As another way to attract and retain customers, more Maryland banks are joining a program that insures well beyond $250,000 in deposits per customer to as much as $50 million through the Federal Deposit Insurance Corp.
The Certificate of Deposit Account Registry Service — or CDARS — comprises more than 2,500 banks after starting from scratch in early 2003, said Phil Battey, vice president of legislative and public affairs at Promontory Interfinancial Network. The Arlington, Va., financial services company that formed the program is led by CEO Eugene A. Ludwig , a former U.S. Comptroller of the Currency. Other executives formerly worked for the Federal Reserve Board and the FDIC.
The program works as a bank-deposit-swapping service that allows member institutions to divide their customers' funds in increments of less than $250,000 — the limit that was recently raised from $100,000 — and place them in accounts at other FDIC-insured institutions. Thus, rather than customers who have more than the insured limit having to open up more than one account at multiple banks, they have just one account.
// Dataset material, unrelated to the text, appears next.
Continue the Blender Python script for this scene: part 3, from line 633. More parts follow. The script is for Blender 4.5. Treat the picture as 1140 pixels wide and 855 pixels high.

The banks set the rates for the accounts, with some offering above-average rates, some lower and others about the same, Battey said. "We don't get into the rate side of things," he said. "That's between the banks and their customers. ... We've heard, though, that fewer banks are shaving points off these days."
The average individual customer in the program has more than $500,000, Battey said, with institutions holding higher amounts.
Among the Maryland banks that offer the program are Provident Bank of Baltimore, EagleBank of Bethesda, HarVest Bank of Maryland in Rockville and Congressional Bank of Bethesda.
Provident started offering the CDARS program about a year ago. About two-thirds of its clients are business executives, and the program is gaining popularity, said Stephen K. Heine, executive vice president for consumer and business banking. "In the last 60 days, more individuals have shown interest in CDARS," he said.
Rates for the CDARS program at Provident are comparable to the average certificate of deposit, though not exactly the same, Heine said. "There is a higher level of FDIC insurance coverage so it's a value-added premium for clients," he said.
Other institutions are finding different ways to insure higher levels of deposits. Prince George's Community Federal Credit Union this year began a program that insures savings accounts and retirement accounts up to $500,000. The program combines federal insurance provided by the National Credit Union Administration and private supplemental insurance coverage from Excess Share Insurance Corp.
The credit union is open to anyone who lives, works, worships or volunteers in Prince George's County, said Polly A. Quinn, the institution's vice president of marketing and business development.
FDIC proposes hike
in insurance fund rate
This week, the FDIC released details of a proposal that would raise the rate that banks and thrifts pay for the deposit insurance fund.
The FDIC's insurance fund's reserve ratio has dipped below 1.15 percent — the lowest it can reach before the agency is required to build up the fund, officials said. The rate would be raised by 7 basis points on Jan. 1, and institutions with higher risks would be required to pay more starting in April under the proposal.
Edward L. Yingling, president and CEO of the American Bankers Association, said in a statement that the FDIC's cost projections over the next five years may be too high.
"Should its projections prove to be too conservative, we hope the FDIC would immediately move to adjust premiums downward so as not to further restrict bank resources that could be used to meet the credit needs of our customers and communities," he said.
Bankers are also concerned about a proposal that could add premium costs for banks that use Federal Home Loan Bank advances, Yingling said. "It is important not to disrupt this vital source of liquidity for healthy banks," he said.